>> START

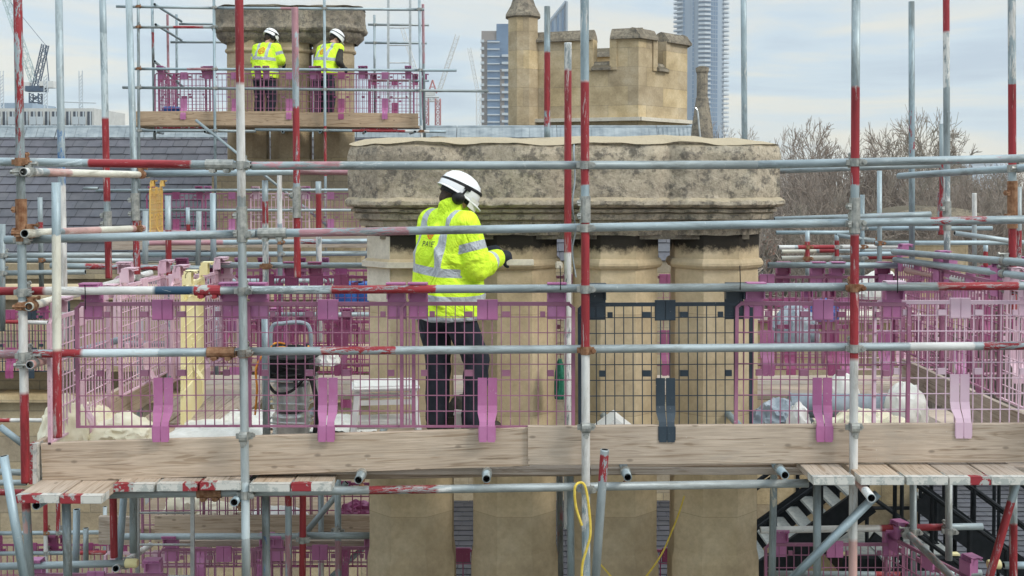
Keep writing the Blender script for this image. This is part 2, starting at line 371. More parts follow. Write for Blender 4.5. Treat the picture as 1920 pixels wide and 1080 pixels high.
# coupler: local Z along the upright at the origin, local X along the ledger lying at +Y .053
def coupler_mesh(name, mat):
    bm = bmesh.new()
    def band(c, M, r, l, n=12):
        lathe(bm, c, [(r - .004, -l/2), (r, -l/2), (r, l/2), (r - .004, l/2)], n, M)
    band((0, 0, 0), None, TR + .006, .046)
    band((0, .053, 0), Matrix.Rotation(R(90), 3, 'Y'), TR + .006, .046)
    box(bm, (0, .026, 0), (.05, .03, .05))
    box(bm, (-.034, -.006, 0), (.028, .034, .036)); box(bm, (.037, .004, 0), (.022, .02, .030))
    bar(bm, (-.046, -.034, 0), (-.046, .035, 0), .0065, 8); bar(bm, (-.046, -.036, 0), (-.046, -.022, 0), .0135, 6)
    box(bm, (0, .05, -.034), (.036, .03, .022)); bar(bm, (0, .02, -.046), (0, .09, -.046), .0065, 8); bar(bm, (0, .085, -.046), (0, .097, -.046), .0135, 6)
    bmesh.ops.recalc_face_normals(bm, faces=bm.faces)
    me = bpy.data.meshes.new(name); bm.to_mesh(me); bm.free(); me.materials.append(mat); return me
CM = [coupler_mesh('coupler', M_COUP), coupler_mesh('coupler', M_RUST)]
def closest(a, b, c, d):
    u = b - a; v = d - c; w = a - c; A = u.dot(u); B = u.dot(v); C = v.dot(v); D = u.dot(w); E = v.dot(w); den = A*C - B*B
    if den < 1e-9: return None
    s = (B*E - C*D) / den; t = (A*E - B*D) / den
    if not (-.01 < s < 1.01 and -.01 < t < 1.01): return None
    return a + u*s, c + v*t
def put_couplers():
    rr = random.Random(3)
    for o, a, b in UP:
        for l, c, d in LE:
            q = closest(a, b, c, d)
            if not q: continue
            p1, p2 = q; dist = (p2 - p1).length
            if dist < .12:
                z = (b - a).normalized(); y = (p2 - p1) if dist > .02 else Vector((0, 1, 0)); y = (y - z * y.dot(z)).normalized(); x = y.cross(z)
                if x.x < 0 and abs(y.y) > .5: pass
                M = Matrix.Translation(p1) @ Matrix((x, y, z)).transposed().to_4x4()
                k = bpy.data.objects.new('coupler', CM[1 if rr.random() < .3 else 0]); COL.objects.link(k); child_at(k, o, M)
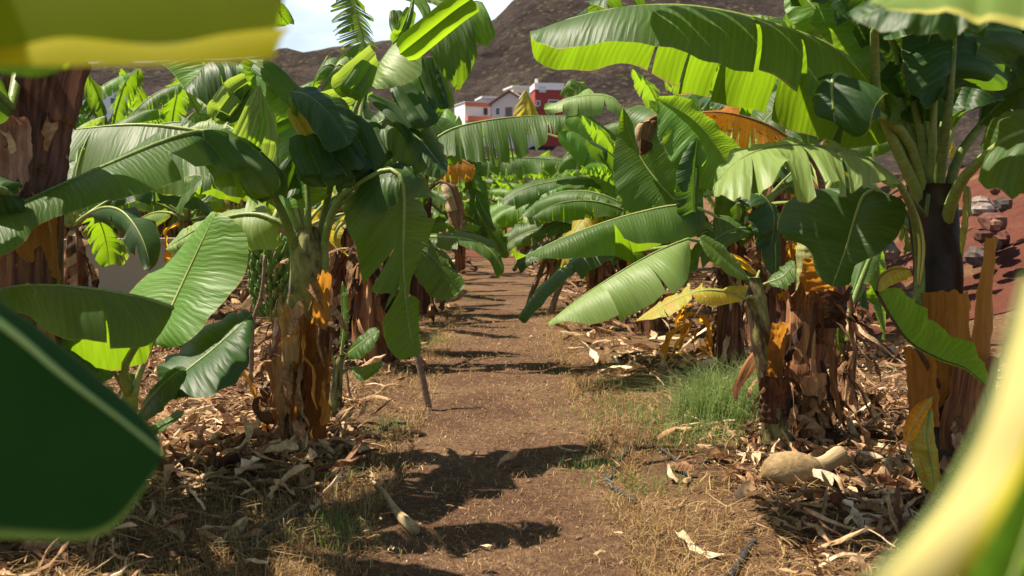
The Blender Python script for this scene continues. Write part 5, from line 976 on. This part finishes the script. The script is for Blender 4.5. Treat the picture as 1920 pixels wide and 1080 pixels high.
b = B(); blades(b, 6500, tuft_dry, (.03, .16), .0035, 1.4); blades(b, 5000, near_left, (.03, .17), .003, 1.7); tag(b.build('dry_grass', M['straw']), None, None, kind='stuff')
b = B()
def gauss_at(px, py, sx, sy):
    c = G(px, py)
    return lambda: (c.x+rng.gauss(0, sx), c.y+rng.gauss(0, sy))
blades(b, 1500, gauss_at(1335, 795, .13, .18), (.15, .5), .004, 1.5); blades(b, 500, gauss_at(1300, 825, .2, .25), (.05, .25), .004, 1.6); blades(b, 700, gauss_at(1390, 780, .12, .15), (.2, .55), .004, 1.2); blades(b, 220, gauss_at(1240, 790, .25, .3), (.04, .16), .004, 1.6)
tag(b.build('grass_tuft', M['grass']), 'fluffy light green grass tuft right of the path beside the dark stems', 'grass tuft', kind='stuff')
b = B()
for (px, py, sx, sy, n) in ((615, 900, .10, .12, 260), (640, 980, .08, .08, 160), (610, 1010, .15, .1, 200), (730, 800, .1, .15, 160), (1190, 760, .2, .3, 300), (1150, 720, .1, .1, 160), (1110, 870, .1, .1, 200), (1210, 910, .18, .15, 200), (760, 640, .2, .5, 300), (600, 870, .12, .08, 120), (800, 640, .15, .3, 300), (1090, 780, .2, .3, 120), (880, 560, .6, 1., 300), (1090, 590, .3, 1., 300), (1690, 620, .5, .8, 400)):
    blades(b, n, gauss_at(px, py, sx, sy), (.03, .13), .004, 1.0)
tag(b.build('grass', M['grass']), None, None, kind='stuff')
# soil crumbs and pebbles
b = B()
def crumb(b, p, s):
    o = len(b.v); dirs = [(1, 0, 0), (-.5, .87, 0), (-.5, -.87, 0), (0, 0, .8), (0, 0, -.6)]
    for d_ in dirs: b.v.append(p+V(d_)*s*rng.uniform(.6, 1.3)); b.uv.append((p.x*9, p.y*9)); b.t.append(rng.random())
    for f in ((0, 1, 3), (1, 2, 3), (2, 0, 3), (1, 0, 4), (2, 1, 4), (0, 2, 4)): b.f.append(tuple(o+i for i in f)); b.mi.append(0)
for _ in range(14000):
    y = 2.9+11*rng.random()**1.6; x = pathc(y)+rng.gauss(0, .8); crumb(b, V((x, y, gz(x, y)+.003)), rng.uniform(.002, .008)*(1+(rng.random() < .06)*1.8))
tag(b.build('gravel', dry_mat('pebbles', [(.0, (.07, .035, .022)), (.5, (.19, .10, .06)), (.85, (.30, .19, .12)), (1., (.5, .42, .33))], (3, 3, 1), trf=0, rough=.9)), None, None, kind='stuff')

>> END

## Required task
Restate the listing above word for word, and skip the pictures.

## Result
Keep writing the Blender script for this image. This is part 2, starting at line 371. More parts follow. Write for Blender 4.5. Treat the picture as 1920 pixels wide and 1080 pixels high.
# coupler: local Z along the upright at the origin, local X along the ledger lying at +Y .053
def coupler_mesh(name, mat):
    bm = bmesh.new()
    def band(c, M, r, l, n=12):
        lathe(bm, c, [(r - .004, -l/2), (r, -l/2), (r, l/2), (r - .004, l/2)], n, M)
    band((0, 0, 0), None, TR + .006, .046)
    band((0, .053, 0), Matrix.Rotation(R(90), 3, 'Y'), TR + .006, .046)
    box(bm, (0, .026, 0), (.05, .03, .05))
    box(bm, (-.034, -.006, 0), (.028, .034, .036)); box(bm, (.037, .004, 0), (.022, .02, .030))
    bar(bm, (-.046, -.034, 0), (-.046, .035, 0), .0065, 8); bar(bm, (-.046, -.036, 0), (-.046, -.022, 0), .0135, 6)
    box(bm, (0, .05, -.034), (.036, .03, .022)); bar(bm, (0, .02, -.046), (0, .09, -.046), .0065, 8); bar(bm, (0, .085, -.046), (0, .097, -.046), .0135, 6)
    bmesh.ops.recalc_face_normals(bm, faces=bm.faces)
    me = bpy.data.meshes.new(name); bm.to_mesh(me); bm.free(); me.materials.append(mat); return me
CM = [coupler_mesh('coupler', M_COUP), coupler_mesh('coupler', M_RUST)]
def closest(a, b, c, d):
    u = b - a; v = d - c; w = a - c; A = u.dot(u); B = u.dot(v); C = v.dot(v); D = u.dot(w); E = v.dot(w); den = A*C - B*B
    if den < 1e-9: return None
    s = (B*E - C*D) / den; t = (A*E - B*D) / den
    if not (-.01 < s < 1.01 and -.01 < t < 1.01): return None
    return a + u*s, c + v*t
def put_couplers():
    rr = random.Random(3)
    for o, a, b in UP:
        for l, c, d in LE:
            q = closest(a, b, c, d)
            if not q: continue
            p1, p2 = q; dist = (p2 - p1).length
            if dist < .12:
                z = (b - a).normalized(); y = (p2 - p1) if dist > .02 else Vector((0, 1, 0)); y = (y - z * y.dot(z)).normalized(); x = y.cross(z)
                if x.x < 0 and abs(y.y) > .5: pass
                M = Matrix.Translation(p1) @ Matrix((x, y, z)).transposed().to_4x4()
                k = bpy.data.objects.new('coupler', CM[1 if rr.random() < .3 else 0]); COL.objects.link(k); child_at(k, o, M)
The Blender Python script for this scene continues. Write part 5, from line 976 on. This part finishes the script. The script is for Blender 4.5. Treat the picture as 1920 pixels wide and 1080 pixels high.
b = B(); blades(b, 6500, tuft_dry, (.03, .16), .0035, 1.4); blades(b, 5000, near_left, (.03, .17), .003, 1.7); tag(b.build('dry_grass', M['straw']), None, None, kind='stuff')
b = B()
def gauss_at(px, py, sx, sy):
    c = G(px, py)
    return lambda: (c.x+rng.gauss(0, sx), c.y+rng.gauss(0, sy))
blades(b, 1500, gauss_at(1335, 795, .13, .18), (.15, .5), .004, 1.5); blades(b, 500, gauss_at(1300, 825, .2, .25), (.05, .25), .004, 1.6); blades(b, 700, gauss_at(1390, 780, .12, .15), (.2, .55), .004, 1.2); blades(b, 220, gauss_at(1240, 790, .25, .3), (.04, .16), .004, 1.6)
tag(b.build('grass_tuft', M['grass']), 'fluffy light green grass tuft right of the path beside the dark stems', 'grass tuft', kind='stuff')
b = B()
for (px, py, sx, sy, n) in ((615, 900, .10, .12, 260), (640, 980, .08, .08, 160), (610, 1010, .15, .1, 200), (730, 800, .1, .15, 160), (1190, 760, .2, .3, 300), (1150, 720, .1, .1, 160), (1110, 870, .1, .1, 200), (1210, 910, .18, .15, 200), (760, 640, .2, .5, 300), (600, 870, .12, .08, 120), (800, 640, .15, .3, 300), (1090, 780, .2, .3, 120), (880, 560, .6, 1., 300), (1090, 590, .3, 1., 300), (1690, 620, .5, .8, 400)):
    blades(b, n, gauss_at(px, py, sx, sy), (.03, .13), .004, 1.0)
tag(b.build('grass', M['grass']), None, None, kind='stuff')
# soil crumbs and pebbles
b = B()
def crumb(b, p, s):
    o = len(b.v); dirs = [(1, 0, 0), (-.5, .87, 0), (-.5, -.87, 0), (0, 0, .8), (0, 0, -.6)]
    for d_ in dirs: b.v.append(p+V(d_)*s*rng.uniform(.6, 1.3)); b.uv.append((p.x*9, p.y*9)); b.t.append(rng.random())
    for f in ((0, 1, 3), (1, 2, 3), (2, 0, 3), (1, 0, 4), (2, 1, 4), (0, 2, 4)): b.f.append(tuple(o+i for i in f)); b.mi.append(0)
for _ in range(14000):
    y = 2.9+11*rng.random()**1.6; x = pathc(y)+rng.gauss(0, .8); crumb(b, V((x, y, gz(x, y)+.003)), rng.uniform(.002, .008)*(1+(rng.random() < .06)*1.8))
tag(b.build('gravel', dry_mat('pebbles', [(.0, (.07, .035, .022)), (.5, (.19, .10, .06)), (.85, (.30, .19, .12)), (1., (.5, .42, .33))], (3, 3, 1), trf=0, rough=.9)), None, None, kind='stuff')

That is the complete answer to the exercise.